» INSTRUCTIONS FOR THE TASK: Pictures aside, quote the whole listing exactly.

start

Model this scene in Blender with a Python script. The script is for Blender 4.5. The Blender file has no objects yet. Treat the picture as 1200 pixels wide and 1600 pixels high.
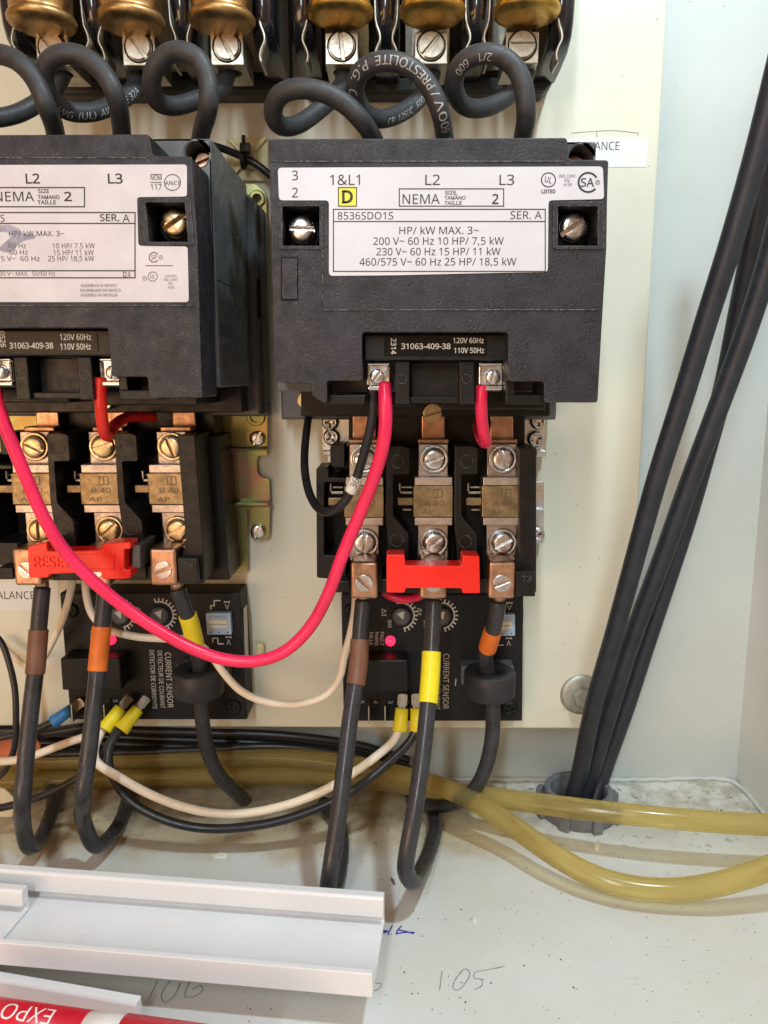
import bpy, bmesh, math, random
from mathutils import Vector, Matrix
random.seed(7)
SC = bpy.context.scene
COL = SC.collection
MM = 0.001
CAMZ = 230.0                      # camera height over the cabinet floor, millimetres
F_PX, TILT, YAW = 1200.0, math.radians(9.9), math.radians(0.72)

# ------------------------------------------------------------------ camera
cd = bpy.data.cameras.new('camera'); cam = bpy.data.objects.new('camera', cd); COL.objects.link(cam)
cd.sensor_fit = 'AUTO'; cd.sensor_width = 36.0; cd.lens = 27.0
cd.clip_start = 0.01; cd.clip_end = 20
cam.location = (0, 0, CAMZ * MM); cam.rotation_euler = (math.pi / 2 - TILT, 0, YAW)
SC.camera = cam
RM = cam.rotation_euler.to_matrix()

# ------------------------------------------------------------------ world, lamps, exposure
W = bpy.data.worlds.new('World'); SC.world = W; W.use_nodes = True
bgn = W.node_tree.nodes['Background']
bgn.inputs[0].default_value = (1.0, 0.58, 0.3, 1); bgn.inputs[1].default_value = 0.45

def area(name, loc, target, size, power, col, size_y=None):
    l = bpy.data.lights.new(name, 'AREA'); l.energy = power; l.color = col
    l.shape = 'RECTANGLE' if size_y else 'SQUARE'; l.size = size
    if size_y: l.size_y = size_y
    o = bpy.data.objects.new(name, l); COL.objects.link(o); o.location = loc
    d = Vector(target) - Vector(loc); o.rotation_euler = d.to_track_quat('-Z', 'Y').to_euler()
    return o
area('cabinet_lamp', (0.165, 0.07, 0.7), (0.03, 0.37, 0.2), 0.035, 2.9, (0.64, 0.81, 0.89), 0.035)
area('door_lamp', (-0.15, -0.55, 0.66), (0.03, 0.39, 0.25), 0.05, 4.5, (0.78, 0.89, 0.94), 0.5)
area('warm_fill', (-0.65, -0.75, 0.12), (0.1, 0.39, 0.15), 0.7, 5.0, (1.0, 0.62, 0.35), 0.35)  # added warm fill, no seen source; brightens upright faces and the side wall
SC.view_settings.view_transform = 'Standard'; SC.view_settings.look = 'None'
SC.view_settings.gamma = 1; SC.view_settings.exposure = 0.06
SC.view_settings.use_curve_mapping = False
SC.render.engine = 'CYCLES'
SC.cycles.max_bounces = 8
SC.cycles.use_denoising = True

# ------------------------------------------------------------------ helpers
def ray(px, py):
    return RM @ Vector(((px - 600) / F_PX, (800 - py) / F_PX, -1.0))
def P(px, py, Y):                 # a point of the photo put at distance Y (mm) in front of the camera
    d = ray(px, py); t = Y / d.y
    return Vector((d.x * t, Y, d.z * t + CAMZ))
def Fl(px, py, h=0.0):            # the same on the cabinet floor, h mm above it
    d = ray(px, py); t = (h - CAMZ) / d.z
    return Vector((d.x * t, d.y * t, h))
def proj(v):
    c = RM.transposed() @ (Vector(v) - Vector((0, 0, CAMZ)))
    return 600 + F_PX * c.x / -c.z, 800 - F_PX * c.y / -c.z
def R(x0, y0, x1, y1, Y):
    ym, xm = (y0 + y1) / 2, (x0 + x1) / 2
    return P(x0, ym, Y).x, P(x1, ym, Y).x, P(xm, y1, Y).z, P(xm, y0, Y).z
def BM(): return bmesh.new()
def face(bm, vs, smooth=False):
    try:
        f = bm.faces.new(vs); f.smooth = smooth; return f
    except ValueError: return None
def box(bm, X0, X1, Y0, Y1, Z0, Z1):
    v = [bm.verts.new((x, y, z)) for x in (X0, X1) for y in (Y0, Y1) for z in (Z0, Z1)]
    for q in ((0, 1, 3, 2), (4, 6, 7, 5), (0, 4, 5, 1), (2, 3, 7, 6), (0, 2, 6, 4), (1, 5, 7, 3)):
        face(bm, [v[i] for i in q])
def pbox(bm, x0, y0, x1, y1, Yf, Yb):
    a, b, c, d = R(x0, y0, x1, y1, Yf); box(bm, a, b, Yf, Yb, c, d)
def obox(bm, o, ex, ey, ez):      # box from a corner and three edge vectors
    v = [bm.verts.new(Vector(o) + ex * i + ey * j + ez * k) for i in (0, 1) for j in (0, 1) for k in (0, 1)]
    for q in ((0, 1, 3, 2), (4, 6, 7, 5), (0, 4, 5, 1), (2, 3, 7, 6), (0, 2, 6, 4), (1, 5, 7, 3)):
        face(bm, [v[i] for i in q])
def prism(bm, pts, Y0, Y1, holes=()):
    """polygon in (X,Z) with holes, pushed from Y0 back to Y1"""
    for Y in (Y0, Y1):
        es = []
        for lp in [pts] + list(holes):
            vs = [bm.verts.new((x, Y, z)) for x, z in lp]
            es += [bm.edges.new((vs[i], vs[(i + 1) % len(vs)])) for i in range(len(vs))]
        if len(holes) == 0:
            n = len(pts); face(bm, [e.verts[0] for e in es] if False else vs)
        else:
            bmesh.ops.triangle_fill(bm, use_beauty=True, use_dissolve=True, edges=es)
        if Y == Y0: fr = [e for e in es]
    bk = es
    for a, b in zip(fr, bk):
        face(bm, (a.verts[0], a.verts[1], b.verts[1], b.verts[0]))
def pprism(bm, pp, Yf, Yb, holes=()):
    cv = lambda l: [(P(x, y, Yf).x, P(x, y, Yf).z) for x, y in l]
    prism(bm, cv(pp), Yf, Yb, [cv(h) for h in holes])
def prect(x0, y0, x1, y1): return [(x0, y0), (x1, y0), (x1, y1), (x0, y1)]
def pcirc(x, y, r, n=28): return [(x + r * math.cos(i * 2 * math.pi / n), y + r * math.sin(i * 2 * math.pi / n)) for i in range(n)]
def rrect(x0, y0, x1, y1, r, n=5):
    out = []
    for cx, cy, a0 in ((x1 - r, y0 + r, -90), (x1 - r, y1 - r, 0), (x0 + r, y1 - r, 90), (x0 + r, y0 + r, 180)):
        for i in range(n + 1):
            a = math.radians(a0 + 90 * i / n); out.append((cx + r * math.cos(a), cy + r * math.sin(a)))
    return out
def rpoly(pp, r, n=4):            # round the corners of a polygon
    out = []; m = len(pp)
    for i in range(m):
        a, b, c = Vector(pp[i - 1]), Vector(pp[i]), Vector(pp[(i + 1) % m])
        u, w = (a - b), (c - b); k = min(r, u.length / 2.1, w.length / 2.1)
        p0, p1 = b + u.normalized() * k, b + w.normalized() * k
        for j in range(n + 1):
            t = j / n; q = p0 * (1 - t) ** 2 + b * 2 * t * (1 - t) + p1 * t * t
            out.append((q.x, q.y))
    return out
def frame_of(ax):
    ax = Vector(ax).normalized(); u = ax.orthogonal().normalized(); return ax, u, ax.cross(u)
def lathe(bm, prof, o, ax, n=32, caps=True, smooth=True):
    ax, u, w = frame_of(ax); o = Vector(o); rings = []
    for r, h in prof:
        rings.append([bm.verts.new(o + ax * h + (u * math.cos(2 * math.pi * i / n) + w * math.sin(2 * math.pi * i / n)) * max(r, 1e-4)) for i in range(n)])
    for a, b in zip(rings, rings[1:]):
        for i in range(n): face(bm, (a[i], a[(i + 1) % n], b[(i + 1) % n], b[i]), smooth)
    if caps: face(bm, rings[0][::-1]); face(bm, rings[-1])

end

» TASK RESPONSE:
Model this scene in Blender with a Python script. The script is for Blender 4.5. The Blender file has no objects yet. Treat the picture as 1200 pixels wide and 1600 pixels high.
import bpy, bmesh, math, random
from mathutils import Vector, Matrix
random.seed(7)
SC = bpy.context.scene
COL = SC.collection
MM = 0.001
CAMZ = 230.0                      # camera height over the cabinet floor, millimetres
F_PX, TILT, YAW = 1200.0, math.radians(9.9), math.radians(0.72)

# ------------------------------------------------------------------ camera
cd = bpy.data.cameras.new('camera'); cam = bpy.data.objects.new('camera', cd); COL.objects.link(cam)
cd.sensor_fit = 'AUTO'; cd.sensor_width = 36.0; cd.lens = 27.0
cd.clip_start = 0.01; cd.clip_end = 20
cam.location = (0, 0, CAMZ * MM); cam.rotation_euler = (math.pi / 2 - TILT, 0, YAW)
SC.camera = cam
RM = cam.rotation_euler.to_matrix()

# ------------------------------------------------------------------ world, lamps, exposure
W = bpy.data.worlds.new('World'); SC.world = W; W.use_nodes = True
bgn = W.node_tree.nodes['Background']
bgn.inputs[0].default_value = (1.0, 0.58, 0.3, 1); bgn.inputs[1].default_value = 0.45

def area(name, loc, target, size, power, col, size_y=None):
    l = bpy.data.lights.new(name, 'AREA'); l.energy = power; l.color = col
    l.shape = 'RECTANGLE' if size_y else 'SQUARE'; l.size = size
    if size_y: l.size_y = size_y
    o = bpy.data.objects.new(name, l); COL.objects.link(o); o.location = loc
    d = Vector(target) - Vector(loc); o.rotation_euler = d.to_track_quat('-Z', 'Y').to_euler()
    return o
area('cabinet_lamp', (0.165, 0.07, 0.7), (0.03, 0.37, 0.2), 0.035, 2.9, (0.64, 0.81, 0.89), 0.035)
area('door_lamp', (-0.15, -0.55, 0.66), (0.03, 0.39, 0.25), 0.05, 4.5, (0.78, 0.89, 0.94), 0.5)
area('warm_fill', (-0.65, -0.75, 0.12), (0.1, 0.39, 0.15), 0.7, 5.0, (1.0, 0.62, 0.35), 0.35)  # added warm fill, no seen source; brightens upright faces and the side wall
SC.view_settings.view_transform = 'Standard'; SC.view_settings.look = 'None'
SC.view_settings.gamma = 1; SC.view_settings.exposure = 0.06
SC.view_settings.use_curve_mapping = False
SC.render.engine = 'CYCLES'
SC.cycles.max_bounces = 8
SC.cycles.use_denoising = True

# ------------------------------------------------------------------ helpers
def ray(px, py):
    return RM @ Vector(((px - 600) / F_PX, (800 - py) / F_PX, -1.0))
def P(px, py, Y):                 # a point of the photo put at distance Y (mm) in front of the camera
    d = ray(px, py); t = Y / d.y
    return Vector((d.x * t, Y, d.z * t + CAMZ))
def Fl(px, py, h=0.0):            # the same on the cabinet floor, h mm above it
    d = ray(px, py); t = (h - CAMZ) / d.z
    return Vector((d.x * t, d.y * t, h))
def proj(v):
    c = RM.transposed() @ (Vector(v) - Vector((0, 0, CAMZ)))
    return 600 + F_PX * c.x / -c.z, 800 - F_PX * c.y / -c.z
def R(x0, y0, x1, y1, Y):
    ym, xm = (y0 + y1) / 2, (x0 + x1) / 2
    return P(x0, ym, Y).x, P(x1, ym, Y).x, P(xm, y1, Y).z, P(xm, y0, Y).z
def BM(): return bmesh.new()
def face(bm, vs, smooth=False):
    try:
        f = bm.faces.new(vs); f.smooth = smooth; return f
    except ValueError: return None
def box(bm, X0, X1, Y0, Y1, Z0, Z1):
    v = [bm.verts.new((x, y, z)) for x in (X0, X1) for y in (Y0, Y1) for z in (Z0, Z1)]
    for q in ((0, 1, 3, 2), (4, 6, 7, 5), (0, 4, 5, 1), (2, 3, 7, 6), (0, 2, 6, 4), (1, 5, 7, 3)):
        face(bm, [v[i] for i in q])
def pbox(bm, x0, y0, x1, y1, Yf, Yb):
    a, b, c, d = R(x0, y0, x1, y1, Yf); box(bm, a, b, Yf, Yb, c, d)
def obox(bm, o, ex, ey, ez):      # box from a corner and three edge vectors
    v = [bm.verts.new(Vector(o) + ex * i + ey * j + ez * k) for i in (0, 1) for j in (0, 1) for k in (0, 1)]
    for q in ((0, 1, 3, 2), (4, 6, 7, 5), (0, 4, 5, 1), (2, 3, 7, 6), (0, 2, 6, 4), (1, 5, 7, 3)):
        face(bm, [v[i] for i in q])
def prism(bm, pts, Y0, Y1, holes=()):
    """polygon in (X,Z) with holes, pushed from Y0 back to Y1"""
    for Y in (Y0, Y1):
        es = []
        for lp in [pts] + list(holes):
            vs = [bm.verts.new((x, Y, z)) for x, z in lp]
            es += [bm.edges.new((vs[i], vs[(i + 1) % len(vs)])) for i in range(len(vs))]
        if len(holes) == 0:
            n = len(pts); face(bm, [e.verts[0] for e in es] if False else vs)
        else:
            bmesh.ops.triangle_fill(bm, use_beauty=True, use_dissolve=True, edges=es)
        if Y == Y0: fr = [e for e in es]
    bk = es
    for a, b in zip(fr, bk):
        face(bm, (a.verts[0], a.verts[1], b.verts[1], b.verts[0]))
def pprism(bm, pp, Yf, Yb, holes=()):
    cv = lambda l: [(P(x, y, Yf).x, P(x, y, Yf).z) for x, y in l]
    prism(bm, cv(pp), Yf, Yb, [cv(h) for h in holes])
def prect(x0, y0, x1, y1): return [(x0, y0), (x1, y0), (x1, y1), (x0, y1)]
def pcirc(x, y, r, n=28): return [(x + r * math.cos(i * 2 * math.pi / n), y + r * math.sin(i * 2 * math.pi / n)) for i in range(n)]
def rrect(x0, y0, x1, y1, r, n=5):
    out = []
    for cx, cy, a0 in ((x1 - r, y0 + r, -90), (x1 - r, y1 - r, 0), (x0 + r, y1 - r, 90), (x0 + r, y0 + r, 180)):
        for i in range(n + 1):
            a = math.radians(a0 + 90 * i / n); out.append((cx + r * math.cos(a), cy + r * math.sin(a)))
    return out
def rpoly(pp, r, n=4):            # round the corners of a polygon
    out = []; m = len(pp)
    for i in range(m):
        a, b, c = Vector(pp[i - 1]), Vector(pp[i]), Vector(pp[(i + 1) % m])
        u, w = (a - b), (c - b); k = min(r, u.length / 2.1, w.length / 2.1)
        p0, p1 = b + u.normalized() * k, b + w.normalized() * k
        for j in range(n + 1):
            t = j / n; q = p0 * (1 - t) ** 2 + b * 2 * t * (1 - t) + p1 * t * t
            out.append((q.x, q.y))
    return out
def frame_of(ax):
    ax = Vector(ax).normalized(); u = ax.orthogonal().normalized(); return ax, u, ax.cross(u)
def lathe(bm, prof, o, ax, n=32, caps=True, smooth=True):
    ax, u, w = frame_of(ax); o = Vector(o); rings = []
    for r, h in prof:
        rings.append([bm.verts.new(o + ax * h + (u * math.cos(2 * math.pi * i / n) + w * math.sin(2 * math.pi * i / n)) * max(r, 1e-4)) for i in range(n)])
    for a, b in zip(rings, rings[1:]):
        for i in range(n): face(bm, (a[i], a[(i + 1) % n], b[(i + 1) % n], b[i]), smooth)
    if caps: face(bm, rings[0][::-1]); face(bm, rings[-1])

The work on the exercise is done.